Brian Lehrer: Jay, I'm going to leave it there and get other people on. Thank you. I think we have the real human Lucy in Westchester now. Lucy, you're on WNYC again.
Lucy: I am there. Can you hear me?
Brian Lehrer: Yes.
Lucy: No, I echo the other callers. I have been a subscriber for decades. Last year, I was upset with the Washington Post, but I just hung in there, and then last week, I just said, "I've had enough." Jeff Bezos has ruined the paper. I'm sure that Katharine Graham is spinning in her grave. It's just appalling. You know what I wish? I wish. I wish Melinda Gates, MacKenzie Scott, and Kara Swisher would buy the paper.
Brian Lehrer: [laughs] What have you replaced it with so far, if anything?
Lucy: I haven't replaced it with anything. I still continue to get news, as others have said. I read Heather Cox Richardson almost daily. You know, I go to the Guardian, I go to the BBC, I go to the New York Times. I listen to MSNBC, but don't want to be categorized as "Oh, yes, she's far left centrist." I was explaining that to somebody else the other day. They said, "You're so far left." I said, "I'm not. I've always been the same person. I've always been a fiscal conservative and a social moderate." The Republican Party has moved so far right that when I take inventory of my values, I guess I'm a Democrat these days.
Brian Lehrer: Lucy, thank you very much. Let me get one more in here. Neil in Brooklyn, you're on WNYC. Hi, Neil. Did Neil hang up on us? Bye, Neil. Jackie in the East Village here on WNYC. Hi, Jackie.
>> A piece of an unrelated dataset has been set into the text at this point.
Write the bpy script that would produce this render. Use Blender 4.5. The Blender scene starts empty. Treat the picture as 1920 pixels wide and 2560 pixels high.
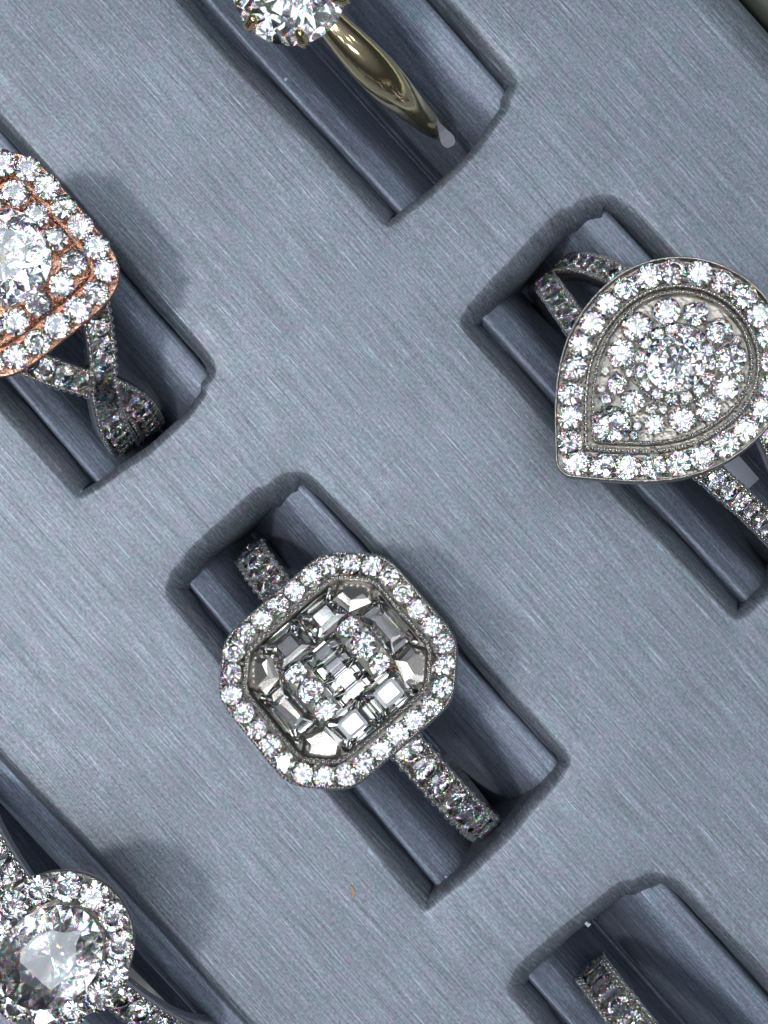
import bpy, bmesh, math, random
from mathutils import Vector, Matrix
random.seed(11)
SC = bpy.context.scene
COL = SC.collection
SC.unit_settings.system = 'METRIC'
SC.unit_settings.scale_length = 0.001          # one unit is one millimetre

# ------------------------------------------------------------------ camera
F = 4000.0; D = 97.4                            # focal length in photo pixels, height above the tray
cam = bpy.data.cameras.new('camera'); co = bpy.data.objects.new('camera', cam); COL.objects.link(co)
cam.sensor_fit = 'HORIZONTAL'; cam.sensor_width = 36; cam.lens = 36 * F / 1920
cam.clip_start = 1; cam.clip_end = 5000
co.location = (0, 0, D)
SC.camera = co
SC.render.resolution_x = 768; SC.render.resolution_y = 1024

# ------------------------------------------------------------------ world: dim bluish showroom, brighter towards the ceiling
w = bpy.data.worlds.new('World'); SC.world = w; w.use_nodes = True
nt = w.node_tree; nt.nodes.clear()
out = nt.nodes.new('ShaderNodeOutputWorld'); bg = nt.nodes.new('ShaderNodeBackground')
tc = nt.nodes.new('ShaderNodeTexCoord'); sp = nt.nodes.new('ShaderNodeSeparateXYZ')
rp = nt.nodes.new('ShaderNodeValToRGB')
rp.color_ramp.elements[0].position = 0.35; rp.color_ramp.elements[0].color = (0.035, 0.038, 0.045, 1)
rp.color_ramp.elements[1].position = 1.0; rp.color_ramp.elements[1].color = (0.52, 0.58, 0.70, 1)
e = rp.color_ramp.elements.new(0.86); e.color = (0.24, 0.26, 0.30, 1)
nt.links.new(tc.outputs['Generated'], sp.inputs[0]); nt.links.new(sp.outputs['Z'], rp.inputs[0])
nt.links.new(rp.outputs[0], bg.inputs[0]); bg.inputs[1].default_value = 0.9
nt.links.new(bg.outputs[0], out.inputs[0])

# ------------------------------------------------------------------ lamps
def area(name, loc, size, power, color=(1, 1, 1), target=(0, 0, 0), sy=None):
    l = bpy.data.lights.new(name, 'AREA'); l.energy = power; l.color = color
    l.size = size
    if sy: l.shape = 'RECTANGLE'; l.size_y = sy
    else: l.shape = 'DISK'
    o = bpy.data.objects.new(name, l); COL.objects.link(o); o.location = loc
    o.rotation_euler = (Vector(target) - Vector(loc)).to_track_quat('-Z', 'Y').to_euler()
    return o
area('key_lamp', (-275, -25, 610), 74, 1.75e6, (1.0, 0.97, 0.93))
area('ceiling_panel', (40, 60, 800), 560, 1.5e6, (0.88, 0.94, 1.0))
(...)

Jackie: Hi, Brian. What I'm about to say is actually the reason why I listen to WNYC, because I was calling in to say that I have noticed over the last year, other than WNYC, I get my news from the Guardian and the Irish Star, because I've become audio and visual sensitive. I've been reduced to staying up on up with what's going on from the Samsung news feed on my phone. I can only read certain articles that are based on the headline because they've been tracking the relationship of the headline to the actual article. 10 out of 10, hands down, I know now what the article of Fox is going to be based on their headline, and what I can get from some American news sources.
The people who win that are aligned with WNYC is the Irish Star and the Guardian. Having listened to the segment is point two, this is the reason why I listened to WNYC, because, to the point of the last caller who's canceled the subscription, absolutely--
Brian Lehrer: We're out of time, Jackie. Thank you for your call. Thanks to all of you who called with your news sources.